Traditionally, when historians have approached the question of merchant migration in the middle ages, they have done so with an eye to cultural interaction and exchange, focusing especially on how the different religions perceived one another, particularly in a framework of tolerance or intolerance. Alternatively, scholars have focused on merchants’ travels as primarily an economic phenomenon, building narratives about the rise of capitalism, long-distance trade and banking. I hope to bring a new approach to scholarship about medieval merchants by looking at how travel and distance, in and of themselves, was central to merchant culture and mindsets, rather than serving as incidental byproducts to the conventionally more important elements of cross-cultural/religious interactions and economic developments.

To look into this question of the role of distance within merchant culture, I chose to focus on texts written specifically by the merchants themselves, and particularly of merchants who travelled extensively and lived abroad for long periods of time. Such sources included the writings and letters of Marino Sanudo Torsello, and the anonymous merchant manuals that served as guides to other merchants on trade and travel abroad. Thus with my Nanovic grant I travelled to Florence and Siena for archival sources of Sanudo’s Opus Terrae Sanctae, which includes, in various manuscripts, the public letters he wrote to various medieval figures informing them of the news and state of the Mediterranean and especially the Venetian territorial holdings in the East. The letters included, I found, a particularly vital excerpt in which he offers a geographical description of the world, describing regions by their geography and their distance and proximity to other regions. In doing so, he divides the world into regions and lists them in a particular order, showing how he organized the world as a whole by its geography.

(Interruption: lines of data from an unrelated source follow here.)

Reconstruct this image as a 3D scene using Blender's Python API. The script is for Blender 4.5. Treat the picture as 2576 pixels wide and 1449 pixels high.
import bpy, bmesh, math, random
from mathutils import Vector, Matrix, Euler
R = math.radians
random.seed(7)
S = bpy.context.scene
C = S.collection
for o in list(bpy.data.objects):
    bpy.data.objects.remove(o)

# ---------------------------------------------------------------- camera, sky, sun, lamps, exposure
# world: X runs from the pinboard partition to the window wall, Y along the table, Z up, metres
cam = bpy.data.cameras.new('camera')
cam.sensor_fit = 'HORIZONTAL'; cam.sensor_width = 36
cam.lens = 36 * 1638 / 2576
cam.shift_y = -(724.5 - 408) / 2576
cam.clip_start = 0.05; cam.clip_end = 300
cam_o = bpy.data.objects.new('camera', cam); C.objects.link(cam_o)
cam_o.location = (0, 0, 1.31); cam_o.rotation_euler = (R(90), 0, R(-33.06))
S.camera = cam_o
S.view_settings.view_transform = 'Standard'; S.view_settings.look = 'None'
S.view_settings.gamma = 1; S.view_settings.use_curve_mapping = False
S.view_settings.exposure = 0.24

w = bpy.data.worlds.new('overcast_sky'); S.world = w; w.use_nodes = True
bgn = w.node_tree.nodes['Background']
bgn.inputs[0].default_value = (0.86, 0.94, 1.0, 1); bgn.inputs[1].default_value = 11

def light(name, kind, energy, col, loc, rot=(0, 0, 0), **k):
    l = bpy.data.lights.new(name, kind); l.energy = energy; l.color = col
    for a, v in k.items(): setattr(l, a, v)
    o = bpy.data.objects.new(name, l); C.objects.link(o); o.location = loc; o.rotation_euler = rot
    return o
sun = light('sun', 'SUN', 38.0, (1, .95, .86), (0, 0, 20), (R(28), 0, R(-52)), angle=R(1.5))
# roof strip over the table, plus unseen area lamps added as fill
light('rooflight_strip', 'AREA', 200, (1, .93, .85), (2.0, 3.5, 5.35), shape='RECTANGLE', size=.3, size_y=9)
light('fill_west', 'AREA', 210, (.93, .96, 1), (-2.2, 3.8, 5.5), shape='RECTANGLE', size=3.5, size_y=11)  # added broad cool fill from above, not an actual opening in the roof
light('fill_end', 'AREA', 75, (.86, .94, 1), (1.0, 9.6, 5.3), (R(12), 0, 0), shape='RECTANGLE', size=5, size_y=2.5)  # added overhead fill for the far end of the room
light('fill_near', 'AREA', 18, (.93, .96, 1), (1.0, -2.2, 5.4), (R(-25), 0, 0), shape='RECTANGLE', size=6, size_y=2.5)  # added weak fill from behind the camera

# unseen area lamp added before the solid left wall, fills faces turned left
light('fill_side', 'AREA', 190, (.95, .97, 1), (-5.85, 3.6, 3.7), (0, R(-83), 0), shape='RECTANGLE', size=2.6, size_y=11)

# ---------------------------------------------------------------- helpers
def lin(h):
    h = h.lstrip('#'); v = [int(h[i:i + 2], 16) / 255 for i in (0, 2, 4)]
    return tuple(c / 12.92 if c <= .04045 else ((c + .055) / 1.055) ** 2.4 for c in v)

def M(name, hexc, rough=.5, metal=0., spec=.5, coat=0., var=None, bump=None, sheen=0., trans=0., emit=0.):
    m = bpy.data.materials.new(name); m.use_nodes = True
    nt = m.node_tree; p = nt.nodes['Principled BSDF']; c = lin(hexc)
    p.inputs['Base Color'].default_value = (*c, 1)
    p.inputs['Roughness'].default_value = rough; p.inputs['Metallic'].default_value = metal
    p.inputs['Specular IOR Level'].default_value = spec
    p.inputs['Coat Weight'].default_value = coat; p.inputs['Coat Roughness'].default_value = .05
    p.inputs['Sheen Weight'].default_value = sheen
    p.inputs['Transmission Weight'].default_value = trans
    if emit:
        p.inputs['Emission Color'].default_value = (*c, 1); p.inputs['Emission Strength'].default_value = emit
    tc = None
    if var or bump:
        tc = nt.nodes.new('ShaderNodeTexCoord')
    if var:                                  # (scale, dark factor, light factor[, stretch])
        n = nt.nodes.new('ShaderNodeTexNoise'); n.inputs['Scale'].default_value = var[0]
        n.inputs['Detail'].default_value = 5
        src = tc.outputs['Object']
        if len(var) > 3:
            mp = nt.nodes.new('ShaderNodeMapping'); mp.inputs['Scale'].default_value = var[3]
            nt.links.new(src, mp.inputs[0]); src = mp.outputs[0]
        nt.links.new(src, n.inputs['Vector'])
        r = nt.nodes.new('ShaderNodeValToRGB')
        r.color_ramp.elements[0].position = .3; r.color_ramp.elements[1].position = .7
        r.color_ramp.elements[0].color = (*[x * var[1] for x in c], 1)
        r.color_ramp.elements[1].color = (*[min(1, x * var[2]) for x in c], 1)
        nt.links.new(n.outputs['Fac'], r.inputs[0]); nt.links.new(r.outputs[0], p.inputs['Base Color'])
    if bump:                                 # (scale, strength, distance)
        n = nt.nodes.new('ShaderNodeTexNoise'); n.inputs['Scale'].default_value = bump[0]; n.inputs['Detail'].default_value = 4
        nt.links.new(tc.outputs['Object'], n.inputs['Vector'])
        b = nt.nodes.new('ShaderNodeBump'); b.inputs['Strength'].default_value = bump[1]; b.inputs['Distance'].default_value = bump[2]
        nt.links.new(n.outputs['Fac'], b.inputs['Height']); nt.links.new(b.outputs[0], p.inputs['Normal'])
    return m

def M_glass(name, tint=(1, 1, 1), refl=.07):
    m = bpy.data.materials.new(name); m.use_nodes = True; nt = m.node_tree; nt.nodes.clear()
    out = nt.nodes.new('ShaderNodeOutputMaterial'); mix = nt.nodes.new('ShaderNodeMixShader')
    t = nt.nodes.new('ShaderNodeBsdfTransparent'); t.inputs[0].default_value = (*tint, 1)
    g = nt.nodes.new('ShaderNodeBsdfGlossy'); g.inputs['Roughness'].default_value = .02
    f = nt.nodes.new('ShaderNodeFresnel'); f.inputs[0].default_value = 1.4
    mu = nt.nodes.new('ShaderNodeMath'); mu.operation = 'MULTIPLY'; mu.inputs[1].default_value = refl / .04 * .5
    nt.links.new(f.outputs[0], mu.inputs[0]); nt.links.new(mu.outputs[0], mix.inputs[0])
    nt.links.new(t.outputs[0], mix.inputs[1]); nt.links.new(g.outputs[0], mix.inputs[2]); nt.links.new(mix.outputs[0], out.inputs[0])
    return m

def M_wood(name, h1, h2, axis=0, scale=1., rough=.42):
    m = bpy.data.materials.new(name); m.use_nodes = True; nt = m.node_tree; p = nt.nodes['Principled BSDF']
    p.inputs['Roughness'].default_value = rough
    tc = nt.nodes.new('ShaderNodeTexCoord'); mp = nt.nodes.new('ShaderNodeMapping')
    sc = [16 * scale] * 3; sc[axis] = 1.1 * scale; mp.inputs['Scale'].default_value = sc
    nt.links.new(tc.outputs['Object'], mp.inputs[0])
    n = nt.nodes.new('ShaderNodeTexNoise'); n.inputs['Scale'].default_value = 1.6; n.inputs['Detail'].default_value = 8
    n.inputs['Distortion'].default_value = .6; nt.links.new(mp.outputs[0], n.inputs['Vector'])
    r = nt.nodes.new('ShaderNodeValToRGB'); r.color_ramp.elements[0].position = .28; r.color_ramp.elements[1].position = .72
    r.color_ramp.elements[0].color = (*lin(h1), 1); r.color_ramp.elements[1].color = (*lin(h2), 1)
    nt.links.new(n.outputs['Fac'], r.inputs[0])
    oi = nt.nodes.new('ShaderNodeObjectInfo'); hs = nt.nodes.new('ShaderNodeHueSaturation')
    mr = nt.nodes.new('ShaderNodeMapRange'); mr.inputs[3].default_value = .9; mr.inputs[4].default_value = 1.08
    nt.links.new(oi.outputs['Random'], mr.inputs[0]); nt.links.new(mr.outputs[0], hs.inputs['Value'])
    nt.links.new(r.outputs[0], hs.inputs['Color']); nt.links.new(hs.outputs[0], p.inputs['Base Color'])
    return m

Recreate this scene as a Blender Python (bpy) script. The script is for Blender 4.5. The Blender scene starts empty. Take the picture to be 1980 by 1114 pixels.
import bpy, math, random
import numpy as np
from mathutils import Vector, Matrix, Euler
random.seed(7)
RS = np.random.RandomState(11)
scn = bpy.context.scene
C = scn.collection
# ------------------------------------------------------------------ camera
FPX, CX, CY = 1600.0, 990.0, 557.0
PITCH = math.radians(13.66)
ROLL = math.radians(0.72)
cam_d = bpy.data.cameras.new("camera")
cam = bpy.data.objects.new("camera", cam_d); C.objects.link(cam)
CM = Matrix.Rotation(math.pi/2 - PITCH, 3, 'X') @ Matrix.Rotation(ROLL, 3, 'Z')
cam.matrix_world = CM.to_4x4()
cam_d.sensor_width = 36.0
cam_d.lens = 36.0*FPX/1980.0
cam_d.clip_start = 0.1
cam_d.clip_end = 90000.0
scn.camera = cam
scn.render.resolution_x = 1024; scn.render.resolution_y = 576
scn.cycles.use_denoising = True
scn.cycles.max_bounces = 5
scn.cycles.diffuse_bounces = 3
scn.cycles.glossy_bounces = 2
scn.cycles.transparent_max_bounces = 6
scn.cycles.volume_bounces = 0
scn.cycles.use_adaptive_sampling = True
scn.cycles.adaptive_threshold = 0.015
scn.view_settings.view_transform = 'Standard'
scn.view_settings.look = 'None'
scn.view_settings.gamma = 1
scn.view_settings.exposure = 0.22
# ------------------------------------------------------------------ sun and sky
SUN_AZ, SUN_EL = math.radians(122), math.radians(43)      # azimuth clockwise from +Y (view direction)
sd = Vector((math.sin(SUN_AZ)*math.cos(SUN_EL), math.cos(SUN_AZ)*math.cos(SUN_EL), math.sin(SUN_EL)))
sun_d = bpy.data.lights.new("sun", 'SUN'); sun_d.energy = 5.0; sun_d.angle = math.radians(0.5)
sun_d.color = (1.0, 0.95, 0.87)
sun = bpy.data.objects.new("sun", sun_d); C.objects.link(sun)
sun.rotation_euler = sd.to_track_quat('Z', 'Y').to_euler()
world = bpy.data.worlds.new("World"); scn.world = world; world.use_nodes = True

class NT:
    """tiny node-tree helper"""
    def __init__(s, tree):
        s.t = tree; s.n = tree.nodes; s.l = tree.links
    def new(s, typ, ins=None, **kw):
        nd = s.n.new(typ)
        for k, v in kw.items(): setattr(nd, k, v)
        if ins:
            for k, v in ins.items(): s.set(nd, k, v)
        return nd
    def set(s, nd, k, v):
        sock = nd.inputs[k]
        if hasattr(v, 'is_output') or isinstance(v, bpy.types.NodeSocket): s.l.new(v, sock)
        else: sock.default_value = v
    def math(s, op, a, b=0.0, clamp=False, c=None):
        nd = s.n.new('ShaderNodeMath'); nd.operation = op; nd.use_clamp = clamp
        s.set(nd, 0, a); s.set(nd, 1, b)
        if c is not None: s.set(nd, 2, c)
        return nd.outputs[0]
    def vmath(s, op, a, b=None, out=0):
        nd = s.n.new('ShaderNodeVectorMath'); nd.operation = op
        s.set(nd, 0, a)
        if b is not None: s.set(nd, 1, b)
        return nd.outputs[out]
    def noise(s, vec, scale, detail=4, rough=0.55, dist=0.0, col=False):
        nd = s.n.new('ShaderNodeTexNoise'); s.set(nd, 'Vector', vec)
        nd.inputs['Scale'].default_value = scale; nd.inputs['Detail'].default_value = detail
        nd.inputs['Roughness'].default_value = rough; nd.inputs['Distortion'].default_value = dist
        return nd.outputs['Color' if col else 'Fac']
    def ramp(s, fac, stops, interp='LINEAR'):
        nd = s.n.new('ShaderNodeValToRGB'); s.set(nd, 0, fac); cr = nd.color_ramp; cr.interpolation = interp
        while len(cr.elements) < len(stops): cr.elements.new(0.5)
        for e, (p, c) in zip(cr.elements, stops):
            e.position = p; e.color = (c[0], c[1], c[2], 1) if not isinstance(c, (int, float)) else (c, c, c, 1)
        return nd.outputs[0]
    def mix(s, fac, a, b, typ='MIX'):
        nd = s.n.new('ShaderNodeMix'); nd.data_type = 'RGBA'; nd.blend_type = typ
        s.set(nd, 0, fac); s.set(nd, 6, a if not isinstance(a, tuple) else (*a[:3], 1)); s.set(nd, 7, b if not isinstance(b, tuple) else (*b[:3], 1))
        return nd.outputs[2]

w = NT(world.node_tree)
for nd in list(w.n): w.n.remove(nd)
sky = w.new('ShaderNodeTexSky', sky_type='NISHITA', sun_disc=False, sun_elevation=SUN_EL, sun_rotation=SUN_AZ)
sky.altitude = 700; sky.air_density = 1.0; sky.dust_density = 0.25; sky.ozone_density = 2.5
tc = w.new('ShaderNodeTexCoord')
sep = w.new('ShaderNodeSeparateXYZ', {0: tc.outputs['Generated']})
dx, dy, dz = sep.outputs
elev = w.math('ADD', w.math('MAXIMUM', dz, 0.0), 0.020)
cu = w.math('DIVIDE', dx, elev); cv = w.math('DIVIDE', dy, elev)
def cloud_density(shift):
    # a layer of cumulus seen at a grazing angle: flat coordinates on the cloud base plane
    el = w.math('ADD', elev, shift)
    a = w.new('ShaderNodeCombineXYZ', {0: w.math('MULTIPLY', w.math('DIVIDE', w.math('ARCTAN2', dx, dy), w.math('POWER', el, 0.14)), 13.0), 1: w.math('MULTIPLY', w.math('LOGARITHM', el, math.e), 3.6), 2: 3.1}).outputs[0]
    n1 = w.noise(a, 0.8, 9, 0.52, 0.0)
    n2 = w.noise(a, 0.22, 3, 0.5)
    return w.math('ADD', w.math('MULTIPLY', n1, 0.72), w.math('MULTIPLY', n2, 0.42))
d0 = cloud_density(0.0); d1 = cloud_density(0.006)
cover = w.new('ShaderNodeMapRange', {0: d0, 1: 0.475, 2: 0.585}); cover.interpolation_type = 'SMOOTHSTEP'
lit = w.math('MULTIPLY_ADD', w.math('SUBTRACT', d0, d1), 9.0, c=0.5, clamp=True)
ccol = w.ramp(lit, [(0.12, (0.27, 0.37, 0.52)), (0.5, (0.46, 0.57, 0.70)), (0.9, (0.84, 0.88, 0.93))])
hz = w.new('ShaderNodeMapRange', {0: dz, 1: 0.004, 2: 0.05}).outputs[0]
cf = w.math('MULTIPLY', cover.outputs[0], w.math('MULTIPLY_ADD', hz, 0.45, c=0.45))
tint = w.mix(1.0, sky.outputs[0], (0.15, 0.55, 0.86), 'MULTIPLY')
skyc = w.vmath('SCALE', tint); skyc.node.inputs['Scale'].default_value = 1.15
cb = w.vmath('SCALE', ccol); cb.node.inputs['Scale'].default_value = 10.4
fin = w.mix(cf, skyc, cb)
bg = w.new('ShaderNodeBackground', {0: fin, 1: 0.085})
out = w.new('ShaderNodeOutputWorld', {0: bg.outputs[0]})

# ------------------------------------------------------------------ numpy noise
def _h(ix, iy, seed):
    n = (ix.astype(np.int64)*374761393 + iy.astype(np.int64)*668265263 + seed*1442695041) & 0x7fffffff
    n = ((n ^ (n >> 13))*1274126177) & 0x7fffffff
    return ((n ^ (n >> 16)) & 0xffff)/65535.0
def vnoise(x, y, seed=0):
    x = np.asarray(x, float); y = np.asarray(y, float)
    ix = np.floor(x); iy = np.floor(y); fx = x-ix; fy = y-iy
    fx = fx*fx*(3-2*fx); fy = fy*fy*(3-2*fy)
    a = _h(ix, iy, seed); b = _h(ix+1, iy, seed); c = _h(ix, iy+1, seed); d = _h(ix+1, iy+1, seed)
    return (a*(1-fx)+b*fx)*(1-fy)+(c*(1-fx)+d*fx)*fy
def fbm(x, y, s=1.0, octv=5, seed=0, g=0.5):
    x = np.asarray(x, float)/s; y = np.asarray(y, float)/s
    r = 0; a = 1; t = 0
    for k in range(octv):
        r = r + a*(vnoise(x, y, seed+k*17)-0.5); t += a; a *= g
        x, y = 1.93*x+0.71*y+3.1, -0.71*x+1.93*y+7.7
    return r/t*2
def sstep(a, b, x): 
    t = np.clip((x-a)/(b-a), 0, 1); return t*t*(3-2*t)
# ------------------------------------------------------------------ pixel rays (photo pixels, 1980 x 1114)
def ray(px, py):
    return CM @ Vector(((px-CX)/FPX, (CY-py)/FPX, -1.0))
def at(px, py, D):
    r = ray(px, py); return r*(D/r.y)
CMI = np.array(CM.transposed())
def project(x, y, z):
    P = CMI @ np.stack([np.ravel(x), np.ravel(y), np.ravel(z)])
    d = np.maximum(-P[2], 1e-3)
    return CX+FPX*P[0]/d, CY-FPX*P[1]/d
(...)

The second source I found, at the Biblioteca Comunale di Siena, was a new merchants’ manual from Pisa, hitherto unpublished and unstudied by scholars, and the oldest manual known to date. This manual follows the same basic structures as many of its later brethren, listing the exchange rates of monies and weights between various regions in pairs. But it does so from a new geographical perspective – other manuals are Venetian and Florentine in origins, and their geographical perspectives heavily reflect those regions’ interests and trade; this new manual shows a uniquely Pisan view of the world. The manual also offers a number of unconventional lists that diverge from usual merchant manuals’ content: an explanation of zodiac signs with advice of actions favored by the signs for each month, a list of holy days, and a brief chronicle of Pisan history.

The Florentine manuscript that includes Sanudo’s geographical description of the world will help us better understand how the thirteenth century merchant, and those he wrote to, organized the world into regions that were affiliated with one another, giving a sense of how they understood the world within a geographical framework. Moreover, the geographical description reflects how merchants emphasized certain regions and their importance over others, such as how they paid great attention to Spain as a middle point between Africa and Europe, while contemporary scholastics and intellectuals tended to give little attention to Spain in their histories and geographies. The Pisan manual, meanwhile, broadens our understanding of the ways in which a merchants’ origins could influence his perspectives of the world: what we see is that, because of this new manual’s Pisan character, it shapes which regions the author discusses and looks at, showing the ways in which a merchants’ city could shape how he saw the broader world. This, in turn, speaks to the broader ways in which geography and place influenced the worldviews of medieval merchants.

These discoveries have ultimately allowed me to broaden the scope of my research and analysis into the worldviews of medieval Italian merchants. I had previously focused primarily on Venice and Florence, and towards the mid- to late-fourteenth century. With the addition of a Pisan manual, I can strengthen my analysis to show how these later Venetian and Florentine sources were not isolated to their particular cities and limited time periods, but rather share their narrative with this earlier Pisan source. This makes the other manuals the rule, rather than the exception, as reflections of the late medieval Italian merchant minds. The letters of Marino Sanudo, and their geographical description of the world, helps take my analysis of the letters in a new direction; where before I had used them primarily in terms of the language he uses to describe the various regions he brings into talking about particular regions piecemeal, his larger world description reflects not only how he saw particular regions in isolation, but how he saw places in connection to one another, a true “worldview”. Together, these two manuscripts help create an analysis that will be both broad and deep.